E15, EPA, Regulatory, State News

           

The U.S. Environmental Protection Agency should implement a regulation allowing the lower-cost, lower-carbon E15 fuel blend to be sold in eight Midwest states this summer, rather than waiting until 2024 as proposed, the Renewable Fuels Association said in formal comments filed today.

 

“There is no economic, environmental, or legal justification for the Agency to defer implementation another year,” wrote RFA President and CEO Geoff Cooper. “If there is any problem with implementing the governors’ requests this summer, it is one of the administration’s own making, which is not a legitimate reason for further delay.”

 

Cooper pointed out that because the original governors’ petition requesting year-round E15 was submitted in April 2022, EPA had a legal duty to approve and implement it by the end of July of last year. Even though the law clearly establishes a 90-day deadline for implementing a petition from governors,  “…the administration did not act on the petition for nearly a year, and now EPA is using this delay as an excuse to defer implementation for another year.
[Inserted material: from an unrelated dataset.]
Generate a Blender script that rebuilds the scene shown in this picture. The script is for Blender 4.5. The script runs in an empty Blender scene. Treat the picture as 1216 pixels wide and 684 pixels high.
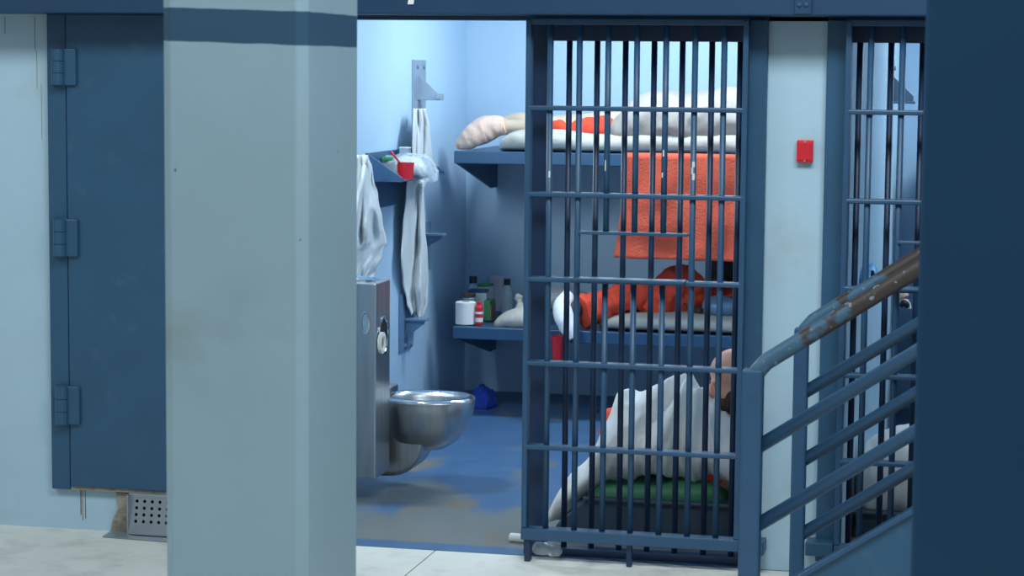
import bpy, bmesh, math, random
from mathutils import Vector, Matrix, noise
from math import sin, cos, pi, atan2, tan

# ------------------------------------------------------------------ camera, world, lights, exposure
S = bpy.context.scene
COL = S.collection
FPX, YAW, PITCH, ROLL = 2600.0, 0.2230, 0.0999, 0.00934
CAM = Vector((1.763, -8.022, 1.85))
_F = Vector((-sin(YAW) * cos(PITCH), cos(YAW) * cos(PITCH), -sin(PITCH)))
_r = Vector((cos(YAW), sin(YAW), 0)); _u = _r.cross(_F)
_R = _r * cos(ROLL) + _u * sin(ROLL); _U = -_r * sin(ROLL) + _u * cos(ROLL)
cd = bpy.data.cameras.new('camera'); cam = bpy.data.objects.new('camera', cd); COL.objects.link(cam)
cd.sensor_width = 36.0; cd.lens = FPX / 1216 * 36.0; cd.clip_end = 100
m = Matrix((_R, _U, -_F)).transposed().to_4x4(); m.translation = CAM
cam.matrix_world = m
cd.dof.use_dof = True; cd.dof.focus_distance = 9.2; cd.dof.aperture_fstop = 6.3
S.camera = cam

W = bpy.data.worlds.new('world'); S.world = W; W.use_nodes = True
W.node_tree.nodes['Background'].inputs[0].default_value = (0.74, 0.90, 1.0, 1)
W.node_tree.nodes['Background'].inputs[1].default_value = 0.26

def area(name, loc, rot, sx, sy, power, color):
    l = bpy.data.lights.new(name, 'AREA'); l.shape = 'RECTANGLE'; l.size = sx; l.size_y = sy
    l.energy = power; l.color = color
    o = bpy.data.objects.new(name, l); COL.objects.link(o); o.location = loc; o.rotation_euler = rot
    return o
COOL = (0.86, 0.96, 1.0)
area('dayroom_light', (1.9, -3.7, 5.0), (math.radians(24), math.radians(6), 0), 4.0, 1.2, 282, COOL)
area('dayroom_light', (1.1, -8.2, 5.0), (math.radians(28), math.radians(6), 0), 4.0, 1.2, 22, COOL)
area('dayroom_light', (-4.2, -3.9, 5.0), (math.radians(24), math.radians(-10), 0), 2.5, 1.2, 110, COOL)  # unseen fill light, added to brighten the floor and wall on the left
CELL_LAMP = 52

S.view_settings.view_transform = 'Standard'; S.view_settings.look = 'None'
S.view_settings.exposure = 0.0; S.view_settings.gamma = 1.0; S.view_settings.use_curve_mapping = False

def at(px, py, X=None, Y=None, Z=None):
    """the point of the place seen at a pixel, on the plane X, Y or Z = const"""
    d = _R * ((px - 608) / FPX) - _U * ((py - 342) / FPX) + _F
    t = (X - CAM.x) / d.x if X is not None else (Y - CAM.y) / d.y if Y is not None else (Z - CAM.z) / d.z
    return CAM + d * t

# ------------------------------------------------------------------ materials
def lin(c):
    return tuple(((v / 255) / 12.92 if v / 255 <= 0.04045 else ((v / 255 + 0.055) / 1.055) ** 2.4) for v in c) + (1,)
MATS = {}
def mat(name, c, rough=0.5, metal=0.0, var=0.12, scale=6.0, bump=0.0, bscale=60.0, c2=None, lo=0.5, hi=0.75, pscale=3.0, coat=0.0, stretch=None, fine=None, spec=None):
    """c: base sRGB; var: light/dark mottling; c2: second colour in noise patches (wear, stains)"""
    M = bpy.data.materials.new(name); M.use_nodes = True; MATS[name] = M
    nt = M.node_tree; N = nt.nodes; L = nt.links; b = N['Principled BSDF']
    b.inputs['Roughness'].default_value = rough; b.inputs['Metallic'].default_value = metal
    if spec is not None: b.inputs['Specular IOR Level'].default_value = spec
    if coat: b.inputs['Coat Weight'].default_value = coat
    tc = N.new('ShaderNodeTexCoord'); src = tc.outputs['Object']
    if stretch:
        mp = N.new('ShaderNodeMapping'); mp.inputs['Scale'].default_value = stretch
        L.new(src, mp.inputs[0]); src = mp.outputs[0]
    n1 = N.new('ShaderNodeTexNoise'); n1.inputs['Scale'].default_value = scale; n1.inputs['Detail'].default_value = 5
    L.new(src, n1.inputs['Vector'])
    r1 = N.new('ShaderNodeMapRange'); r1.inputs[1].default_value = 0.25; r1.inputs[2].default_value = 0.75
    r1.inputs[3].default_value = 1 - var; r1.inputs[4].default_value = 1 + var
    L.new(n1.outputs['Fac'], r1.inputs[0])
    mx = N.new('ShaderNodeVectorMath'); mx.operation = 'SCALE'
    mx.inputs[0].default_value = lin(c)[:3]; L.new(r1.outputs[0], mx.inputs['Scale'])
    out = mx.outputs[0]
    if c2 is not None:
        n2 = N.new('ShaderNodeTexNoise'); n2.inputs['Scale'].default_value = pscale; n2.inputs['Detail'].default_value = 7
        n2.inputs['Roughness'].default_value = 0.62; L.new(src, n2.inputs['Vector'])
        r2 = N.new('ShaderNodeMapRange'); r2.inputs[1].default_value = lo; r2.inputs[2].default_value = hi; L.new(n2.outputs['Fac'], r2.inputs[0])
        mm = N.new('ShaderNodeMix'); mm.data_type = 'RGBA'; L.new(r2.outputs[0], mm.inputs[0])
        L.new(out, mm.inputs[6]); mm.inputs[7].default_value = lin(c2); out = mm.outputs[2]
        M['_fac'] = 1
    L.new(out, b.inputs['Base Color'])
    if bump:
        n3 = N.new('ShaderNodeTexNoise'); n3.inputs['Scale'].default_value = bscale; n3.inputs['Detail'].default_value = 4
        L.new(src, n3.inputs['Vector'])
        bp = N.new('ShaderNodeBump'); bp.inputs['Strength'].default_value = bump; bp.inputs['Distance'].default_value = 0.01
        L.new(n3.outputs['Fac'], bp.inputs['Height']); L.new(bp.outputs[0], b.inputs['Normal'])
    return M

mat('wall_paint', (168, 196, 212), 0.55, var=0.05, scale=3, bump=0.12, bscale=25, c2=(160, 178, 180), lo=0.56, hi=0.8, pscale=2.2)
mat('cell_paint', (184, 211, 234), 0.5, var=0.035, scale=2.5, bump=0.08, bscale=20)
mat('blue_steel', (42, 82, 112), 0.42, var=0.10, scale=5, bump=0.05, bscale=40, c2=(62, 96, 122), lo=0.6, hi=0.78, pscale=9)
mat('beam_blue', (20, 58, 90), 0.45, var=0.07, scale=4, bump=0.04, bscale=30)
mat('bar_blue', (42, 78, 110), 0.40, var=0.10, scale=8, c2=(190, 196, 190), lo=0.70, hi=0.73, pscale=16)
mat('navy_steel', (20, 46, 78), 0.42, var=0.12, scale=8, c2=(150, 165, 175), lo=0.74, hi=0.76, pscale=18)
mat('column_navy', (28, 66, 96), 0.6, var=0.05, scale=6, spec=0.2)
mat('bunk_blue', (46, 84, 118), 0.38, var=0.08, scale=6)
mat('grey_steel', (150, 165, 182), 0.42, metal=0.35, var=0.10, scale=10)
mat('bracket_blue', (112, 142, 172), 0.42, metal=0.2, var=0.10, scale=10)
mat('stainless', (176, 180, 184), 0.36, metal=1.0, var=0.14, scale=5, stretch=(9, 9, 0.6))
mat('stainless_bright', (205, 212, 218), 0.16, metal=1.0, var=0.06, scale=5)
mat('galvanised', (150, 160, 168), 0.42, metal=0.6, var=0.12, scale=12)
mat('black_void', (14, 16, 20), 0.8, var=0.1)
mat('dark_rubber', (28, 30, 34), 0.6, var=0.1)
mat('concrete_floor', (216, 217, 210), 0.6, var=0.06, scale=4, bump=0.15, bscale=40, c2=(178, 180, 174), lo=0.5, hi=0.8, pscale=5)
mat('rough_concrete', (150, 142, 128), 0.9, var=0.25, scale=20, bump=0.8, bscale=50, c2=(110, 92, 74), lo=0.5, hi=0.7, pscale=14)
mat('yellow_drip', (150, 150, 128), 0.7, var=0.1)
mat('rust', (120, 92, 64), 0.8, var=0.3, scale=30)
mat('white_cloth', (214, 217, 218), 0.9, var=0.05, scale=8, bump=0.25, bscale=30)
mat('grey_cloth', (205, 204, 200), 0.9, var=0.06, scale=8, bump=0.35, bscale=25)
mat('sheet_cloth', (160, 152, 146), 0.9, var=0.05, scale=8, bump=0.3, bscale=25)
mat('mattress_cloth', (184, 182, 174), 0.85, var=0.06, scale=9, bump=0.25, bscale=22)
mat('peach_sock', (234, 198, 180), 0.9, var=0.07, scale=12, bump=0.3, bscale=60)
mat('orange_cloth', (226, 74, 48), 0.85, var=0.12, scale=9, bump=0.3, bscale=30)
mat('orange_blanket', (206, 86, 62), 0.92, var=0.10, scale=7, bump=0.4, bscale=90, c2=(180, 70, 52), lo=0.5, hi=0.8, pscale=5)
mat('skin', (214, 158, 138), 0.55, var=0.06, scale=14)
mat('skin_shin', (206, 182, 158), 0.6, var=0.06, scale=14)
mat('dark_skin', (74, 52, 44), 0.55, var=0.08, scale=14)
mat('hair_dark', (30, 24, 24), 0.7, var=0.2, scale=40, bump=0.6, bscale=120)
mat('beard_brown', (66, 48, 40), 0.85, var=0.25, scale=60, bump=0.8, bscale=160)
mat('green_vinyl', (68, 134, 100), 0.5, var=0.10, scale=7, bump=0.2, bscale=18)
mat('slate_plastic', (52, 70, 88), 0.5, var=0.10, scale=6)
mat('red_plastic', (206, 34, 48), 0.35, var=0.06, scale=8)
mat('blue_rag', (38, 74, 178), 0.9, var=0.15, scale=14, bump=0.4, bscale=40)
mat('paper', (232, 232, 230), 0.8, var=0.03)
mat('card_pink', (214, 196, 204), 0.8, var=0.05)
mat('cover_green', (58, 138, 92), 0.5, var=0.06)
mat('cover_blue', (38, 66, 118), 0.5, var=0.06)
mat('cover_white', (206, 212, 208), 0.5, var=0.05)
mat('cardboard', (150, 128, 100), 0.8, var=0.1)
mat('black_plastic', (26, 26, 32), 0.4, var=0.1)
mat('amber_plastic', (86, 66, 52), 0.3, var=0.1)
mat('sky_blue_plastic', (50, 140, 205), 0.4, var=0.1)
mat('sock_white', (240, 242, 244), 0.9, var=0.04, scale=10, bump=0.2, bscale=60)

def plastic(name, alpha, c=(225, 235, 240)):
    M = mat(name, c, 0.12, var=0.05, scale=20, bump=0.5, bscale=14)
    M.node_tree.nodes['Principled BSDF'].inputs['Alpha'].default_value = alpha
    return M
plastic('clear_bag', 0.42); plastic('clear_bottle', 0.38, (190, 210, 220))

def mixin(M, fac_out, color):
    """lay another colour over a material where fac is 1"""
    nt = M.node_tree; b = nt.nodes['Principled BSDF']
    old = b.inputs['Base Color'].links[0].from_socket
    mm = nt.nodes.new('ShaderNodeMix'); mm.data_type = 'RGBA'
    nt.links.new(fac_out, mm.inputs[0]); nt.links.new(old, mm.inputs[6]); mm.inputs[7].default_value = lin(color)
    nt.links.new(mm.outputs[2], b.inputs['Base Color'])
def nd(M, t, **kw):
    n = M.node_tree.nodes.new(t)
    for k, v in kw.items(): setattr(n, k, v)
    return n
def math_n(M, op, a, b=None, clamp=False):
    n = nd(M, 'ShaderNodeMath', operation=op, use_clamp=clamp)
    for i, v in enumerate((a, b)):
        if v is None: continue
        if isinstance(v, (int, float)): n.inputs[i].default_value = v
        else: M.node_tree.links.new(v, n.inputs[i])
    return n.outputs[0]
def coords(M):
    tc = nd(M, 'ShaderNodeTexCoord'); sp = nd(M, 'ShaderNodeSeparateXYZ')
    M.node_tree.links.new(tc.outputs['Object'], sp.inputs[0]); return tc.outputs['Object'], sp.outputs
def noise_n(M, vec, scale, detail=5, stretch=None):
    if stretch:
        mp = nd(M, 'ShaderNodeMapping'); mp.inputs['Scale'].default_value = stretch
        M.node_tree.links.new(vec, mp.inputs[0]); vec = mp.outputs[0]
    n = nd(M, 'ShaderNodeTexNoise'); n.inputs['Scale'].default_value = scale; n.inputs['Detail'].default_value = detail
    M.node_tree.links.new(vec, n.inputs['Vector']); return n.outputs['Fac']
def ramp(M, v, lo, hi, a=0.0, b=1.0):
    n = nd(M, 'ShaderNodeMapRange'); M.node_tree.links.new(v, n.inputs[0])
    for i, x in enumerate((lo, hi, a, b)): n.inputs[i + 1].default_value = x
    return n.outputs[0]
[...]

This is creating considerable uncertainty in the marketplace and putting at risk hundreds of millions of dollars of infrastructure investment by fuel retailers, ethanol producers, the U.S. Department of Agriculture, and other stakeholders.”

 

In addition to emphasizing EPA’s statutory obligations, RFA’s comments focused on three other points:

 

  • EPA did not demonstrate that implementing the year-round E15 regulation this summer would cause an insufficient supply of gasoline in the petitioning states; an insufficient supply is the only permissible justification for delaying implementation.
  • EPA mischaracterizes RFA-commissioned studies from MathPro and ICF that indicate implementation of the governors’ request in 2023 is expected to be manageable.
  • Any difficulty in implementing the regulation starting this summer, rather than in 2024, would likely be a result of the EPA’s lengthy delay in responding to the governors’ petitions.

 

RFA concluded by citing its new analysis of the savings that E15 provides to consumers. “Unless EPA acts quickly, many Midwest drivers will soon lose the ability to purchase E15, a fuel that has saved American consumers an average $0.27 per gallon since the beginning of last year—a time of record gasoline prices.”